## Source excerpt
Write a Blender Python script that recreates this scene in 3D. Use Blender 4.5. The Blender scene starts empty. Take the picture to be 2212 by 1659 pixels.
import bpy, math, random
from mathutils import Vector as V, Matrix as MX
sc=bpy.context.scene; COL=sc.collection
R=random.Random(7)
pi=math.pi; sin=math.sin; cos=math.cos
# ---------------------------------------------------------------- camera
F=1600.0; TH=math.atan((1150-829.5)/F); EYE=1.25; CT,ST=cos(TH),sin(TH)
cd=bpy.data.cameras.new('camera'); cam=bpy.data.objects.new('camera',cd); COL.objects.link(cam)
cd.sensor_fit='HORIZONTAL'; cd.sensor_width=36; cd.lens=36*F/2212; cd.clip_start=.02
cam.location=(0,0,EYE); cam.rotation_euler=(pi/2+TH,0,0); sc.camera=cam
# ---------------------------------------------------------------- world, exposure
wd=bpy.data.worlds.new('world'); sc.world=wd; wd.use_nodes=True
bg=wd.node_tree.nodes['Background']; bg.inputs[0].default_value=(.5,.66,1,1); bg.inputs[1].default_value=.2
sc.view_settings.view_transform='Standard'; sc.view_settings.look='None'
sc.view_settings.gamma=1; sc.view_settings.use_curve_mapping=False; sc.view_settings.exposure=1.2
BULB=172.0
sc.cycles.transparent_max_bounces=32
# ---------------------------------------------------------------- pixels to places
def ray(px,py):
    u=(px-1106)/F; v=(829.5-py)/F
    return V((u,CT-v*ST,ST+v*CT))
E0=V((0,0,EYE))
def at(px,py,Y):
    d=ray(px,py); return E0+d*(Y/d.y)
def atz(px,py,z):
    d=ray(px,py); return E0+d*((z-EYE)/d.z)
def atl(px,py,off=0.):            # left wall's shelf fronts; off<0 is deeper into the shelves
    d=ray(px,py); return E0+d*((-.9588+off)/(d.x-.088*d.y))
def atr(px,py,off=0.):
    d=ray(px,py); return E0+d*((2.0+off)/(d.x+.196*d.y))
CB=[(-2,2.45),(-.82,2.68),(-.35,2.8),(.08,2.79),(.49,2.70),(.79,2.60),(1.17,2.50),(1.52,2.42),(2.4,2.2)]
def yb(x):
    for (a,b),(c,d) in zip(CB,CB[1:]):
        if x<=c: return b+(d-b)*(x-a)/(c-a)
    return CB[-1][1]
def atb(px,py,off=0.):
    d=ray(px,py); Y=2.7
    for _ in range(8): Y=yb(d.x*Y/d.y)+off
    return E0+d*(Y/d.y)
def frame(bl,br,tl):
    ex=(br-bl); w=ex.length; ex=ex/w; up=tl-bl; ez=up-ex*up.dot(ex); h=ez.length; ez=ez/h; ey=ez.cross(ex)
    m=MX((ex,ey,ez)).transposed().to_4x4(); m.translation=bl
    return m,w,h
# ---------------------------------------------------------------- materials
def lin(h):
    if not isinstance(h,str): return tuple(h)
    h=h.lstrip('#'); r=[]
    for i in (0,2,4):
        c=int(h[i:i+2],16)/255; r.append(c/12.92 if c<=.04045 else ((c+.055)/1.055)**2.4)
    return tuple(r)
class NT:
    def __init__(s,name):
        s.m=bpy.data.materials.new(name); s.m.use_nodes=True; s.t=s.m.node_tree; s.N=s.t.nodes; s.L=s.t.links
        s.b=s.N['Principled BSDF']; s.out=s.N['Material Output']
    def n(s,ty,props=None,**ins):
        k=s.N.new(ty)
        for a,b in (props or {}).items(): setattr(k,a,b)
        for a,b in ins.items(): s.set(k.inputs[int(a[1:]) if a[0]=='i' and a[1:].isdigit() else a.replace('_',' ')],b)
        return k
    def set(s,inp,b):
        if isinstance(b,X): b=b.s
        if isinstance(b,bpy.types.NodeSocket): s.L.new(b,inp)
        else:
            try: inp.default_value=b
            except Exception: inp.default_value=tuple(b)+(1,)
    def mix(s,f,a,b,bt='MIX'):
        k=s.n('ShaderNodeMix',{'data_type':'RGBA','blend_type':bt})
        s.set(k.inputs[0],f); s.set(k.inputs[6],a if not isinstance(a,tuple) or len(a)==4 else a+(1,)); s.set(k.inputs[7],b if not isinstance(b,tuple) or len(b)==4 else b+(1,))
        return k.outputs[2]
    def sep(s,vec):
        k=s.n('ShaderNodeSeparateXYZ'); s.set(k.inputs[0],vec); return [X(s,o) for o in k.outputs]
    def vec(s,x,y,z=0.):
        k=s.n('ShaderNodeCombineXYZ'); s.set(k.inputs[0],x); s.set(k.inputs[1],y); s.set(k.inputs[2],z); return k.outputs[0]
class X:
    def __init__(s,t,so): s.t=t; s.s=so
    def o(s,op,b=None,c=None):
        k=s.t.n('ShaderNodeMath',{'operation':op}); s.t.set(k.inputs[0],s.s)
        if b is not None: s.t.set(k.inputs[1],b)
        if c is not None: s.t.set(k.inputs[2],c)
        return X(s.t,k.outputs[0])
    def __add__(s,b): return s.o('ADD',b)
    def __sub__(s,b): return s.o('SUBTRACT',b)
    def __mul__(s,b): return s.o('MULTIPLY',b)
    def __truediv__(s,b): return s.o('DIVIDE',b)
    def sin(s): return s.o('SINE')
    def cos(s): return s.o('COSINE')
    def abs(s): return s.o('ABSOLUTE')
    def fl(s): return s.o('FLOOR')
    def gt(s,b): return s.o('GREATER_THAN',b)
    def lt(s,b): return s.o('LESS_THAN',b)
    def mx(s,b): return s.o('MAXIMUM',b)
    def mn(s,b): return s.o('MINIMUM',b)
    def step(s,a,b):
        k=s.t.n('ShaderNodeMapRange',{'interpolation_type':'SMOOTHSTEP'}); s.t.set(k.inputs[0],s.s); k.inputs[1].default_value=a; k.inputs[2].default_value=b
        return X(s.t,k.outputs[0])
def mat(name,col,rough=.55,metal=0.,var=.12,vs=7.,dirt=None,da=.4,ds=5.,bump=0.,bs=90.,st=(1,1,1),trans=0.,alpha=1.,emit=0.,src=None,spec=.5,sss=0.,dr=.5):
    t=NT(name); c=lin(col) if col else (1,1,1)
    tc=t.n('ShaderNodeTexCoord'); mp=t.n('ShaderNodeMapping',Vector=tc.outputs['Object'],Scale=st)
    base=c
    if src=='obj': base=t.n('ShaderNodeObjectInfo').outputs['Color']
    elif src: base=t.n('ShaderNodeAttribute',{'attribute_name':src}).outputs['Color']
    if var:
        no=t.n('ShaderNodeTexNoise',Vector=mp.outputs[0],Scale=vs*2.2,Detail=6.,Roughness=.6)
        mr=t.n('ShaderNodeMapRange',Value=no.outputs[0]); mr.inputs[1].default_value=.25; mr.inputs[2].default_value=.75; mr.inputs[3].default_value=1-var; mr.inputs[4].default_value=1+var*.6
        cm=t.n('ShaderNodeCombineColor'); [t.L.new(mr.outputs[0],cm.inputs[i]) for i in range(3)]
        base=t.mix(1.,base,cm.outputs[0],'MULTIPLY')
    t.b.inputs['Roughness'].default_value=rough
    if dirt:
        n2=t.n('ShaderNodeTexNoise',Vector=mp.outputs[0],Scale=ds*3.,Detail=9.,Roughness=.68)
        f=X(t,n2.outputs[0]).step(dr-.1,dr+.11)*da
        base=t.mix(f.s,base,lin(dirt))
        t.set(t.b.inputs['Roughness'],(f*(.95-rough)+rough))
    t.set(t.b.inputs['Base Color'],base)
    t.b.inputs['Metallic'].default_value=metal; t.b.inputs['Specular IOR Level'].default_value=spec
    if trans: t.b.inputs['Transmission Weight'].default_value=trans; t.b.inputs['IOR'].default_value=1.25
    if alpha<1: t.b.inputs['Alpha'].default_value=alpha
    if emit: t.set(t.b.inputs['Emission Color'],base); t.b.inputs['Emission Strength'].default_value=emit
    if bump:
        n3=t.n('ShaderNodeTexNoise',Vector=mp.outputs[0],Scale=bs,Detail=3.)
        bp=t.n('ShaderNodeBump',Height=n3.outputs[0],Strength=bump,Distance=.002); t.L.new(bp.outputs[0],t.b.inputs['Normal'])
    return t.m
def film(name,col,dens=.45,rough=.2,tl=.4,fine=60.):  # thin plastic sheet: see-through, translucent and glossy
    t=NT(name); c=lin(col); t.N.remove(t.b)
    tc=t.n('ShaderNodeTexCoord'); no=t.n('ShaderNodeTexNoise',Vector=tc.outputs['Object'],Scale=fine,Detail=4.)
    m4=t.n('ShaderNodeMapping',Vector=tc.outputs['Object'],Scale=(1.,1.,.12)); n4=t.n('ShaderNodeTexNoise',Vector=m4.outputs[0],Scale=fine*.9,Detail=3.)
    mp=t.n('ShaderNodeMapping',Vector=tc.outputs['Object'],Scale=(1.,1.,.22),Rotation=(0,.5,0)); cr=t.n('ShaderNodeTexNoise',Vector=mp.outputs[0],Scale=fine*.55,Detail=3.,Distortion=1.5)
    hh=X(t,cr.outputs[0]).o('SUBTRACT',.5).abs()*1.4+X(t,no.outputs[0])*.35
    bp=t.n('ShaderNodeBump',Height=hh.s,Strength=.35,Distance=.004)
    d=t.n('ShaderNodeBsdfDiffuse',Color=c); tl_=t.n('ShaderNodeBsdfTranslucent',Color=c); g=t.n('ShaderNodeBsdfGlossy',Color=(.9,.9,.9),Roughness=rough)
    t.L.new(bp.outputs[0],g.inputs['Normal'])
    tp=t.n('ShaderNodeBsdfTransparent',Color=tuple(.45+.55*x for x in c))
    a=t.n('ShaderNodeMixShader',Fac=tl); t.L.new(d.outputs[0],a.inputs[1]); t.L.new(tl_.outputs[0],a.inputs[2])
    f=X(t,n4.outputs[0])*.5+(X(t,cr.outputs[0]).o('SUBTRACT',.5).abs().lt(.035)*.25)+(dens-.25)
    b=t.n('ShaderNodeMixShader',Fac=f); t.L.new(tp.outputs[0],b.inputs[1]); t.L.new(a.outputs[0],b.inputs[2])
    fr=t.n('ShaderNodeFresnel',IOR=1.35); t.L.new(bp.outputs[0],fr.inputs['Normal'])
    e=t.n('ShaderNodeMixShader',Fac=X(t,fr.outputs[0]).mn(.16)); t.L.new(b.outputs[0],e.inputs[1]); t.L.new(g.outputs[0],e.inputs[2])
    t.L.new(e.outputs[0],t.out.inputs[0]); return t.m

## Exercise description
Copy out every line from the data above that has "pixels" in it.

## Worked solution
Write a Blender Python script that recreates this scene in 3D. Use Blender 4.5. The Blender scene starts empty. Take the picture to be 2212 by 1659 pixels.
# ---------------------------------------------------------------- pixels to places